LOS DÍAS 3
“La elegancia no consiste en ser notado, sino en ser recordado”. Madame de Staël
Domingo, diecinueve de enero de dos mil veinticinco
Ayer, sábado, por la mañana, hablé con María y Armando. También vi a Naty porque le llevé a Mi Charlie, para que durante la semana que viene fuera Su Charlie.
Luego Súper. Una novedad (es nuevo en la ciudad), y lo exploré para descubrir los tesoros o novedades que pudiera guardar. Mucha gente pensó lo mismo (estaba abarrotado). Ligeramente más barato y poco más a destacar.
Por la tarde volví a hablar con María. Mucho tiempo. Estuvimos de acuerdo en bastantes cosas, en otras no.
Mientras cenaba comencé a ver una nueva serie que decidí abandonar al final del primer capítulo, al segundo no llegaré ¡siempre son y cuentan lo mismo! Un jodido y simplista argumento aburrido hasta el entorpecimiento. A los consumidores de televisión nos toman por deficientes. Quizá tengan razón.
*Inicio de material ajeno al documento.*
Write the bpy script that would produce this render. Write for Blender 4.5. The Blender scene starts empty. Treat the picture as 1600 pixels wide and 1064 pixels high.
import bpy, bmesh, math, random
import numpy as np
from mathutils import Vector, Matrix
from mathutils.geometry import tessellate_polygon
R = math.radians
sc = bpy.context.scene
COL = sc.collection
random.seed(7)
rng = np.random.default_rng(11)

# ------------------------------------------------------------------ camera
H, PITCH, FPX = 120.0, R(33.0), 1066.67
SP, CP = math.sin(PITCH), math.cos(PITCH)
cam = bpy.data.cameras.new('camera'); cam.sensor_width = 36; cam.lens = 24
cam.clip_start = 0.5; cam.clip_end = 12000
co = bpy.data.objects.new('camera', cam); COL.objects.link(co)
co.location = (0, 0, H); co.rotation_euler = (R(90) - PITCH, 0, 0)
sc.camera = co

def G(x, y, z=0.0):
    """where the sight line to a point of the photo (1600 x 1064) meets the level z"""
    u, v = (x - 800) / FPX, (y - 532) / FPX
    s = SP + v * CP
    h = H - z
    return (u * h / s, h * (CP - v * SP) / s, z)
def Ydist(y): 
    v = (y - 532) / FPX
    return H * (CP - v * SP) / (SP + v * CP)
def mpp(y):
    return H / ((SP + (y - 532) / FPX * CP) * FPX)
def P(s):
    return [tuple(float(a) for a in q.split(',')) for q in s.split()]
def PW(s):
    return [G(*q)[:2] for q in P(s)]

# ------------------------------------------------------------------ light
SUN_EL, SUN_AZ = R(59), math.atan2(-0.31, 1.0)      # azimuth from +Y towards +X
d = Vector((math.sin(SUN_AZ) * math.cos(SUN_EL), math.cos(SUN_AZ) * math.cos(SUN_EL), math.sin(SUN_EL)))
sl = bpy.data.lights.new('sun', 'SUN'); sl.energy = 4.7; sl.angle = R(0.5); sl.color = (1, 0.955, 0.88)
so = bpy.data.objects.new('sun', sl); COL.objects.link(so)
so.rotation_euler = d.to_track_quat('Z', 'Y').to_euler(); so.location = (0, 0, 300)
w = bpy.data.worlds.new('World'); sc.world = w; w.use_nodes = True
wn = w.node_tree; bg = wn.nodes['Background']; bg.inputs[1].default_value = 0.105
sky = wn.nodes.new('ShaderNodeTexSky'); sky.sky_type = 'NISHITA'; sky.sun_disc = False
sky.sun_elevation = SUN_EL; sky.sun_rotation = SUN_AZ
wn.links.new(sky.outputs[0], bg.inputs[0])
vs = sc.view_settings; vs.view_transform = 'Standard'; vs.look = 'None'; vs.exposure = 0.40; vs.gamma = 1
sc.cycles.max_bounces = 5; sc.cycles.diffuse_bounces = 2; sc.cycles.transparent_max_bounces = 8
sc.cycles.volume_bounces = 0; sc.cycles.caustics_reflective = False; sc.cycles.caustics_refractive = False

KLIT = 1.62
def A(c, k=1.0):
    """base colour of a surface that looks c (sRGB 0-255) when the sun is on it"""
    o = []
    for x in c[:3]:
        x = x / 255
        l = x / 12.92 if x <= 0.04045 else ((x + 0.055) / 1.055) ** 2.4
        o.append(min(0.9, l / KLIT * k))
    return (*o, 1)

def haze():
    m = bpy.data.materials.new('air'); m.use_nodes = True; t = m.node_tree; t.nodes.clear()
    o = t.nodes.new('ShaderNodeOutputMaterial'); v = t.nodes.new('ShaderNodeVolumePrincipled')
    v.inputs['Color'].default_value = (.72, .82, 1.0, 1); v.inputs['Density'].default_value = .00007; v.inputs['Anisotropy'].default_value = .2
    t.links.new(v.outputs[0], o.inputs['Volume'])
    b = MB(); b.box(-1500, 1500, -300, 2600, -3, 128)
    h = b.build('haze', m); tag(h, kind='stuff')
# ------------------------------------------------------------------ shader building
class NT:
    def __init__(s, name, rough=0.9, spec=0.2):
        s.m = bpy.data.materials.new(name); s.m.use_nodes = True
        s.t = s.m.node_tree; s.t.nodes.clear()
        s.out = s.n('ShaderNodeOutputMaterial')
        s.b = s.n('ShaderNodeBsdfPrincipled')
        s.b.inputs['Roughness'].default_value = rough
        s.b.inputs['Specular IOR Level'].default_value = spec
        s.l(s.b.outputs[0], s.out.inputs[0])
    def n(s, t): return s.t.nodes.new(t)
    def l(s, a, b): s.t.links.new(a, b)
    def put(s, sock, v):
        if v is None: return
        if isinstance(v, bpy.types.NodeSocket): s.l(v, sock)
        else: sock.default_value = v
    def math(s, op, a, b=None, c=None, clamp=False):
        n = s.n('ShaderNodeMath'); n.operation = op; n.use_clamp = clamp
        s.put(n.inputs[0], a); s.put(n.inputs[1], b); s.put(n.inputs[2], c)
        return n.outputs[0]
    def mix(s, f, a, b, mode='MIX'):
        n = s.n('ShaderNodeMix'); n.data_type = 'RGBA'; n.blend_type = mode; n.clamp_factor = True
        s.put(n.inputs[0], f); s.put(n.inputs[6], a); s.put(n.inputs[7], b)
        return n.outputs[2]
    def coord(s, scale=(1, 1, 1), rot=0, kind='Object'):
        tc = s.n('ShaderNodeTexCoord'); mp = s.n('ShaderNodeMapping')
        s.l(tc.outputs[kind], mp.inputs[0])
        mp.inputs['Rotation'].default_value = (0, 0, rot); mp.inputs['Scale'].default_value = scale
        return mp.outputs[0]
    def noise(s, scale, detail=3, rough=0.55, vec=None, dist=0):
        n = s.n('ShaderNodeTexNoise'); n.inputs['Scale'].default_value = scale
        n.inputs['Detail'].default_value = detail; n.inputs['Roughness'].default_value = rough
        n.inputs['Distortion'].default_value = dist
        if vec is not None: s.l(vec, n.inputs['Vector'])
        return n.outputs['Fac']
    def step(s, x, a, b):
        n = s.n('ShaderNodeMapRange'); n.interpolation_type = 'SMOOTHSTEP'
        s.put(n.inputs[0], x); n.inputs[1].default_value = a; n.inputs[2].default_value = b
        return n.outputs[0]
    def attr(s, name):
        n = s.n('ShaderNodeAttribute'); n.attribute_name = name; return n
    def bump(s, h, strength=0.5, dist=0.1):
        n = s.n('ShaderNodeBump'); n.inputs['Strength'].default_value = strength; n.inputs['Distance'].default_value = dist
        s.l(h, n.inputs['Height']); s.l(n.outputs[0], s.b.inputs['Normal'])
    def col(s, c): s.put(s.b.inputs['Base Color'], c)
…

Como era sábado huérfano de Mi Charlie, me tocaba salir a tomar una copa (casi todos lo hago) venciendo hercúleamente mi desgana y ganas de dormir, a ser posible sin sueños. Pero claro, si los sábados me acuesto temprano, como el resto de los días y no salgo nunca, significaría que me abandono a una pasividad desvitalizada y mortecina. Ninguna oportunidad a la improbable y azarosa novedad. Eso no toca hasta el año 2026 (que ya no saldré ni sábados ni ningún día). Mientras, optaré por cumplir con rituales disciplinados que me ayuden, al menos formalmente, a pensar que no me he muerto todavía.
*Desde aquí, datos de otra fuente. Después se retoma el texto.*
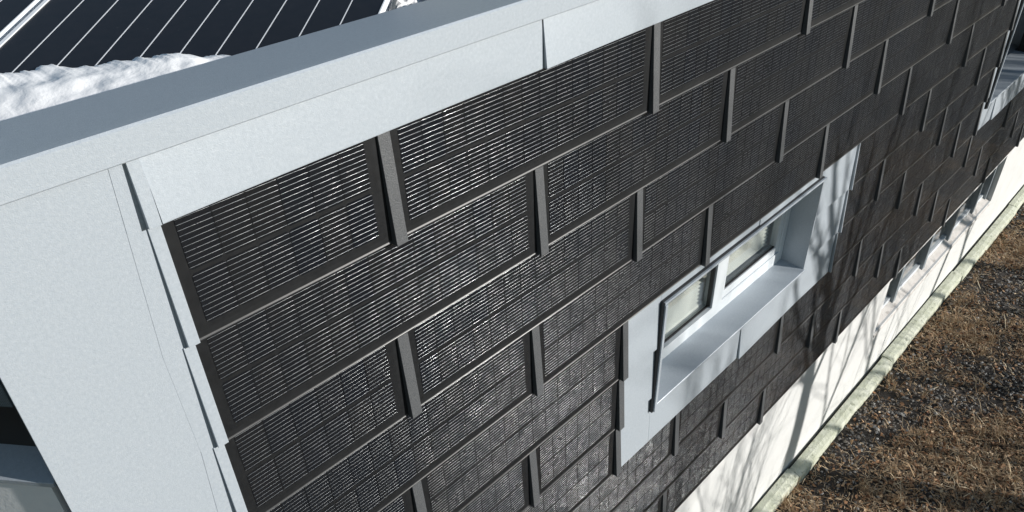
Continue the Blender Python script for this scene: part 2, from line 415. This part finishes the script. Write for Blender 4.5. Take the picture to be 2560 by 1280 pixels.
# ------------------------------------------------------------------ grey window surrounds
def yat(z, row):  # front of a lapped sheet in a row at height z
    return Y0 - 0.004 - 0.040*(-(row-1)*H - z)
def surround_sheet(name, x0, x1, zt, zb, row, lift=0.0, liftb=0.0):
    mb = MB()
    yt, yb = yat(zt, row), yat(zb, row)
    mb.hexa([(x0, yb-liftb-lift, zb), (x1, yb, zb), (x1, 0.008, zb), (x0, 0.008, zb), (x0, yt-lift, zt), (x1, yt, zt), (x1, 0.008, zt), (x0, 0.008, zt)])
    return part(name, mb, M['grey'], bevel=0.0012)
def surround(F, W, rows, jx):
    lx, rx, tz, bz = W[0]-0.025, W[1]+0.022, W[3]+0.022, W[2]-0.012
    for r in rows:
        zt, zb = -(r-1)*H, -r*H
        surround_sheet('surround_sheet', F[0], lx, zt-0.001, zb, r)
        x1 = F[1]
        o = surround_sheet('surround_sheet', rx, x1-0.030, zt-0.001, zb, r)
        # standing edge at the right side of the surround
        mb = MB(); ya, yb = yat(zt, r), yat(zb, r)
        mb.hexa([(x1-0.016, yb-0.022, zb-0.004), (x1-0.002, yb-0.022, zb-0.004), (x1-0.002, 0.006, zb-0.004), (x1-0.016, 0.006, zb-0.004),
                 (x1-0.016, ya-0.012, zt-0.004), (x1-0.002, ya-0.012, zt-0.004), (x1-0.002, 0.006, zt-0.004), (x1-0.016, 0.006, zt-0.004)])
        part('standing_edge', mb, M['grey'], bevel=0.0012)
    r0, r1 = rows[0], rows[-1]
    surround_sheet('surround_sheet', lx+0.001, jx-0.004, -(r0-1)*H-0.001, tz, r0)
    surround_sheet('surround_sheet', jx, rx-0.001, -(r0-1)*H-0.001, tz, r0, 0.006)
    surround_sheet('surround_sheet', lx+0.001, jx-0.004, bz, -r1*H, r1)
    surround_sheet('surround_sheet', jx, rx-0.001, bz, -r1*H, r1, 0.004, 0.016)
    # lips round the opening
    for (n, x0, x1, y0, z0, z1) in (('lip', lx, W[0]-0.001, -0.050, bz-0.045, tz-0.0175), ('lip', lx, rx+0.004, -0.044, tz-0.017, tz)):
        mb = MB(); mb.box(x0, x1, y0, 0.0, z0, z1); part(n, mb, M['grey'], bevel=0.0015)
    mb = MB(); mb.box(lx-0.004, rx-0.01, -0.030, 0.0, tz+0.0005, tz+0.007); part('gasket_shade', mb, M['gasket_shade'])
    mb = MB(); mb.box(lx-0.010, lx-0.0005, -0.038, 0.0, bz-0.05, tz+0.004); part('gasket_shade', mb, M['gasket_shade'])  # black bar standing for the shade on and beside the left lip
surround(F1, W1, (5, 6, 7), 2.98)
surround(F2, W2, (4, 5, 6, 7), 8.98)

def reveal(W, depth, sillmat):
    x0, x1, z0, z1 = W
    mb = MB()
    mb.prism([(-0.046, z0-0.016), (-0.046, z0-0.002), (-0.043, z0+0.001), (depth, z0+0.022), (depth, z0-0.016)], x0, x1)
    part('window_sill', mb, sillmat, label='grey metal window sill with soft branch shadows')
    mb = MB(); mb.box(x1, x1+0.018, -0.032, depth, z0-0.01, z1); part('jamb', mb, M['grey'])
    mb = MB(); mb.box(x0-0.018, x0, -0.005, depth, z0-0.01, z1); part('jamb', mb, M['grey'])
    mb = MB(); mb.box(x0-0.018, x1+0.018, -0.005, depth, z1, z1+0.018); part('window_head', mb, M['grey'])
reveal(W1, 0.262, M['grey'])
# --- main window: frame, fixed pane and sash
x0, x1, z0, z1 = W1
win = part('window', MB(), M['frame']) if False else None
mb = MB()
zf = z0+0.012
mb.box(x0, x1, 0.170, 0.25, zf, -2.475); mb.box(x0, x1, 0.170, 0.25, -1.84, z1)
mb.box(x0, x0+0.07, 0.170, 0.25, -2.475, -1.84); mb.box(x1-0.075, x1, 0.170, 0.25, -2.475, -1.84); mb.box(2.835, 2.972, 0.170, 0.25, -2.475, -1.84)
win = part('window', mb, M['frame'], bevel=0.003, label='pale framed window with two panes in the grey surround')
def sub(name, mb, m, parent, **k): return link(name, mb.mesh(name, m, **k), parent)
mb = MB()
sx0, sx1 = 2.9735, x1-0.0765
mb.box(sx0, sx1, 0.180, 0.235, -2.4735, -2.405); mb.box(sx0, sx1, 0.180, 0.235, -1.91, -1.8415)
mb.box(sx0, sx0+0.035, 0.180, 0.235, -2.405, -1.91); mb.box(sx1-0.06, sx1, 0.180, 0.235, -2.405, -1.91)
sub('sash', mb, M['frame'], win, bevel=0.003)
mb = MB(); mb.box(x0+0.071, 2.834, 0.215, 0.221, -2.474, -1.841); sub('glass_pane', mb, M['glass'], win)
mb = MB(); mb.box(sx0+0.036, sx1-0.061, 0.205, 0.211, -2.404, -1.911); sub('glass_pane', mb, M['glass'], win)
mb = MB(); mb.box(x0+0.071, 2.834, 0.200, 0.2145, -2.474, -2.462); mb.box(2.822, 2.834, 0.186, 0.2145, -2.462, -1.85); sub('gasket_shade', mb, M['gasket_shade'], win)  # black strips also stand for the mullion's shaded side and a shadow line
mb = MB(); mb.box(sx0+0.036, sx1-0.061, 0.190, 0.2045, -2.404, -2.396); sub('gasket_shade', mb, M['gasket_shade'], win)
for q in win.children: q.location = B0*0
win_off = win
# room behind
mb = MB()
mb.quad((1.2, 3.2, -3.6), (4.6, 3.2, -3.6), (4.6, 3.2, -1.2), (1.2, 3.2, -1.2)); mb.quad((1.2, 0.262, -3.6), (4.6, 0.262, -3.6), (4.6, 3.2, -3.6), (1.2, 3.2, -3.6))
mb.quad((1.2, 0.262, -1.2), (4.6, 0.262, -1.2), (4.6, 3.2, -1.2), (1.2, 3.2, -1.2)); mb.quad((1.2, 0.262, -3.6), (1.2, 3.2, -3.6), (1.2, 3.2, -1.2), (1.2, 0.262, -1.2)); mb.quad((4.6, 0.262, -3.6), (4.6, 3.2, -3.6), (4.6, 3.2, -1.2), (4.6, 0.262, -1.2))
part('room', mb, M['room'])
mb = MB(); mb.box(1.86, 3.9, 0.275, 0.48, -2.53, -2.468); mb.box(1.86, 3.9, 0.252, 0.274, -2.53, -2.450); part('inner_sill', mb, M['cream'], bevel=0.004)

bl = MB()  # slats added behind the glass to make the panes look paler
for (a, b, zz0, zz1) in ((1.93, 2.825, -2.45, -2.20), (3.02, 3.785, -2.395, -2.16)):
    for k in range(int((zz1-zz0)/0.034)):
        z = zz0+0.034*k
        bl.hexa([(a, 0.255, z), (b, 0.255, z), (b, 0.275, z+0.012), (a, 0.275, z+0.012), (a, 0.2535, z+0.003), (b, 0.2535, z+0.003), (b, 0.2735, z+0.015), (a, 0.2735, z+0.015)])
part('added_blind', bl, M['cream'])

# --- recessed loggia at the right
x0, x1, z0, z1 = W2
mb = MB(); D2 = 1.05
mb.prism([(-0.046, z0-0.016), (-0.046, z0-0.002), (-0.043, z0+0.001), (0.30, z0+0.008), (0.30, z0-0.016)], x0, x1); part('window_sill', mb, M['grey'])
mb = MB()
mb.quad((x0-.3, 0.301, z0-0.004), (x1+.3, 0.301, z0-0.004), (x1+.3, D2, z0-0.004), (x0-.3, D2, z0-0.004)); mb.quad((x0-.3, 0.262, z1+.1), (x1+.3, 0.262, z1+.1), (x1+.3, D2, z1+.1), (x0-.3, D2, z1+.1))
mb.quad((x0-.3, D2, z0-.1), (x1+.3, D2, z0-.1), (x1+.3, D2, z1+.1), (x0-.3, D2, z1+.1)); mb.quad((x1+.3, 0.262, z0-.1), (x1+.3, D2, z0-.1), (x1+.3, D2, z1+.1), (x1+.3, 0.262, z1+.1)); mb.quad((x0-.3, 0.262, z0-.1), (x0-.3, D2, z0-.1), (x0-.3, D2, z1+.1), (x0-.3, 0.262, z1+.1))
part('recess', mb, M['grey'])
mb = MB(); mb.box(x0-.28, x1+.28, D2-0.05, D2-0.01, z0+0.06, z1); part('glass_door', mb, M['gasket_shade'])

# --- basement window band
x0, x1, z0, z1 = BW
mb = MB(); mb.prism([(0.022, z0-0.06), (0.022, z0-0.030), (0.03, z0-0.020), (0.1395, z0+0.060), (0.1395, z0-0.06)], x0+0.001, x1-0.001)
part('basement_sill', mb, M['sillstone'], label='stained concrete sill of the basement windows')
mb = MB(); mb.box(x0, x1, 0.14, 0.20, z0-0.06, z0+0.115); mb.box(x0, x1, 0.14, 0.20, z1-0.06, z1)
bw = part('basement_window', mb, M['frame'], bevel=0.003)
posts = [x0+0.035, 7.74, 8.76, 9.76, 10.8, 11.40]
for mx in posts:
    mb = MB(); mb.box(mx-0.045, mx+0.045, 0.100, 0.190, z0+0.035, z1-0.001); sub('mullion', mb, M['frame_shade'], bw, bevel=0.004)
for a, b in zip(posts[:-1], posts[1:]):
    mb = MB(); mb.box(a+0.046, b-0.046, 0.165, 0.171, z0+0.117, z1-0.062); sub('glass_pane', mb, M['glass'], bw)
mb = MB()
mb.quad((6.8, 0.305, -5.9), (11.6, 0.305, -5.9), (11.6, 2.5, -5.9), (6.8, 2.5, -5.9)); mb.quad((6.8, 2.5, -5.9), (11.6, 2.5, -5.9), (11.6, 2.5, -4.25), (6.8, 2.5, -4.25)); mb.quad((6.8, 0.305, -4.25), (11.6, 0.305, -4.25), (11.6, 2.5, -4.25), (6.8, 2.5, -4.25))
mb.quad((6.8, 0.305, -5.9), (6.8, 2.5, -5.9), (6.8, 2.5, -4.25), (6.8, 0.305, -4.25)); mb.quad((11.6, 0.305, -5.9), (11.6, 2.5, -5.9), (11.6, 2.5, -4.25), (11.6, 0.305, -4.25))
part('basement_room', mb, M['room'])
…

Es como ir a trabajar en una cadena de producción embrutecedora, pero por lo menos voy. De eso se trata. Lo bueno: el horario de trabajo es breve y flexible. Tan solo dura una hora, como mucho.
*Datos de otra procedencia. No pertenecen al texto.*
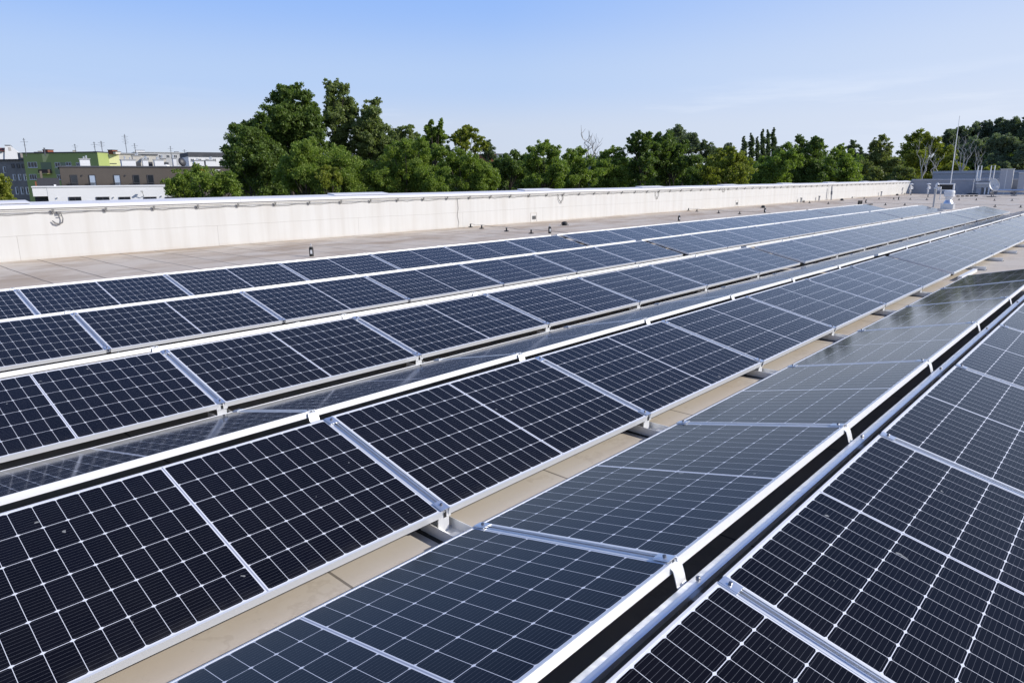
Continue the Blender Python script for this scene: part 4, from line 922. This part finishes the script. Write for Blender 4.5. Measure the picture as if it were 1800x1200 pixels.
tree('birch_tree', 'loose birch with drooping twigs right of the lone poplars', 'birch', 72, [(1541, 250, 7), (1553, 244, 7), (1534, 258, 8), (1560, 254, 8), (1545, 266, 11), (1562, 270, 10), (1532, 276, 10), (1550, 284, 14), (1570, 286, 13), (1540, 300, 18), (1568, 306, 18)], 3.2, dens=.85)
tree('alder_tree', 'low olive green crown in front of the loose birch', 'birch', 66, [(1520, 292, 12), (1515, 308, 16), (1540, 312, 16), (1580, 300, 14), (1592, 312, 16), (1562, 320, 16), (1530, 322, 14)], 3.6)
tree('maple_tree', 'yellow green tall crown behind the bare birch stems', 'yellow', 118, [(1600, 246, 9), (1614, 241, 9), (1630, 243, 10), (1644, 249, 8), (1598, 262, 13), (1622, 262, 16), (1645, 266, 13), (1660, 276, 10), (1605, 284, 18), (1635, 288, 20), (1658, 296, 14), (1600, 306, 18), (1630, 312, 18)], 3.6)
tree('yellow_tree', 'yellowing crown low between the bare stems and the mast', 'yellow', 116, [(1672, 262, 8), (1668, 280, 12), (1676, 298, 13), (1660, 312, 14), (1690, 306, 12)], 3.6, dens=.8)
for px, yt, yb, sp, sd_, nn, d, lab in ((1620, 244, 306, 14, 11, 4, 112, 'bare birch with white forked stems left of the mast'), (1640, 262, 306, 8, 14, 3, 113, 'thin bare stem between the two forked bare birches'), (1687, 238, 300, 15, 12, 5, 112, 'bare birch with white forked stems right of the mast'), (1714, 258, 304, 5, 13, 3, 114, 'slender bare white stem right of the forked bare birches')):
    dead_tree(lab, d, px, yt, yb, sp, sd_, nn, 'bare birches behind the far roof')
for i, (px, yt, w_, d, lab) in enumerate(((1668, 226, 20, 150, 'leftmost tall dark poplar of the big stand at right'), (1692, 221, 18, 154, 'second tall dark poplar of the big right stand'), (1714, 217, 18, 156, 'third tall dark poplar of the big right stand'), (1737, 213, 18, 158, 'fourth tall dark poplar of the big right stand'), (1760, 211, 18, 156, 'fifth tall dark poplar of the big right stand'), (1783, 208, 18, 154, 'sixth tall dark poplar of the big right stand'), (1806, 208, 20, 152, 'last tall dark poplar at the right edge'))):
    rr = random.Random(i); lob = []
    for y in np.arange(yt+6, 310, 9):
        u = (y-yt)/80
        for s in (-1, 0, 1): lob.append((px + s*w_*.5*min(1, .4+u) + rr.uniform(-3, 3), y + rr.uniform(-3, 3), rr.uniform(8, 11)*min(1, .55+u)))
    tree('black_poplar', lab, 'hazypoplar', d, lob, 2.9, group='tall dark poplars at the right', spread=.6, dens=.9)
for (px, py, d, lab) in ((1722, 262, 132, 'pale grey green rounded crown left in front of the dark poplars'), (1762, 258, 130, 'pale grey green rounded crown in the middle before the dark poplars'), (1795, 266, 128, 'pale grey green rounded crown at the right edge before the poplars'), (1745, 290, 126, 'low grey green crown between the ladder and the tall duct')):
    rr = random.Random(px); lob = [(px + rr.uniform(-18, 18), py + rr.uniform(-12, 30), rr.uniform(8, 13)) for _ in range(14)]
    tree('willow_tree', lab, 'willow', d, lob, 2.9, group='grey green crowns before the poplars')
tree('yellow_shrub', 'bright yellowing bush right of the ladder hoops', 'yellow', 112, [(1742, 298, 7), (1752, 302, 6), (1735, 305, 7), (1748, 309, 8), (1758, 310, 6)], 2.6)

# the rest of the wood closes the gaps low down
def wood(name, label, dist, x0, x1, ytop, amp, kind, seed, leafpx):
    rs = np.random.default_rng(seed); k = dist/FPX; cs = []
    for px in np.arange(x0, x1, 7.0):
        for _ in range(7):
            y = ytop + rs.uniform(0, 60) + amp*math.sin(px*.05+seed) ; c = np.array(at(px+rs.uniform(-6, 6), y, dist + rs.uniform(-6, 6))); R = rs.uniform(7, 13)*k
            n = int(1.1*14*(R/(leafpx*k))**2*.5)
            e = rs.normal(size=(n, 3)); e /= np.linalg.norm(e, axis=1)[:, None]; cs.append(c + e*(R*rs.uniform(.4, 1.05, n))[:, None])
    o = link(name, leafmesh(name, np.concatenate(cs), leafpx*k*.8, rs, LEAF[kind])); o['kind'] = 'stuff'; o['label'] = label; o['category'] = 'woodland'; return o
wood('far_wood', 'dense far wood filling in behind the single trees', 135, 430, 1830, 282, 5, 'oak', 3, 3.6)
wood('distant_treeline', 'low distant treeline at the horizon', 420, -60, 1900, 291, 3, 'willow', 4, 2.6)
Nadie me interesa allí. Lo vengo diciendo hasta el fastidio.
Anoche surgió una pequeña anécdota que al menos diferenció en algo la rutina. El local interior está separado por la terraza por una cristalera de suelo a techo. Me acerqué desde dentro a mirar fuera a ver quién había. Frente a mí, cerca, cuatro mujeres jóvenes (en la treintena) bailaban, reían, se agitaban en una aparente diversión estruendosa. Una de ellas, la más atractiva del grupo, inesperadamente se colocó frente a mí, al otro lado claro, me miró intensamente (y yo a ella, estaba muy buena), señalándome y bailando incitadoramente. Como era absolutamente inaudito miré detrás de mí a ver si había alguien a quién estuviera provocando, pero no, detrás de mí no había nadie cerca. Volví a mirarla, y me dije, pero mujer ¿qué coño estás haciendo? Y pensando, también, si quieres divertirte a costa de un viejo mejor vete a tu puta casa a reírte de tu puto padre. Me di la vuelta y me alejé desdeñosamente de la cristalera con vistas al ridículo.
Si en la noche de ese local las historias con mujeres a las que doblo la edad son, sencilla y radicalmente imposibles, aún lo son mucho más las de edad homologables con cuerpos, caras y portes de los que solo podría correr sin parar para poner tierra de por medio. Asustado. Menos mal que esas ni me miran y mucho menos me provocan. Yo, a ellas, solo las veo con mirada impresionista, desenfocadas y lejanas, como si fueran de otro mundo (léase inframundo).
Volví a mi casa una hora después y hasta dentro de quince días. Dos veces al mes de esa experiencia imbécil, me salen veinticuatro al año. Demasiadas. Tendré que cambiar algo de mis hábitos improductivos.
Me desperté a las dos porque acababa de recibir la noticia del nacimiento de la nieta de Armando…
La Fotografía: Nubes pasajeras (1996), Aki Kaurismäki. Las parejas que bailan, tan formales y arregladas, son de la misma edad, más o menos, que las que veo los sábados por la noche (aunque al sitio al que voy también hay gente de mediana edad y hasta jóvenes); pero no somos tan elegantes y atildados, ni mucho menos. Más bien casi todo el mundo vestimos desastradamente (tipo mercadillo a granel, de amontonamiento).Yo no, porque me visto estilo vintage que consiste en dejar que mi ropa moderna de hace años envejezca hasta la compasión.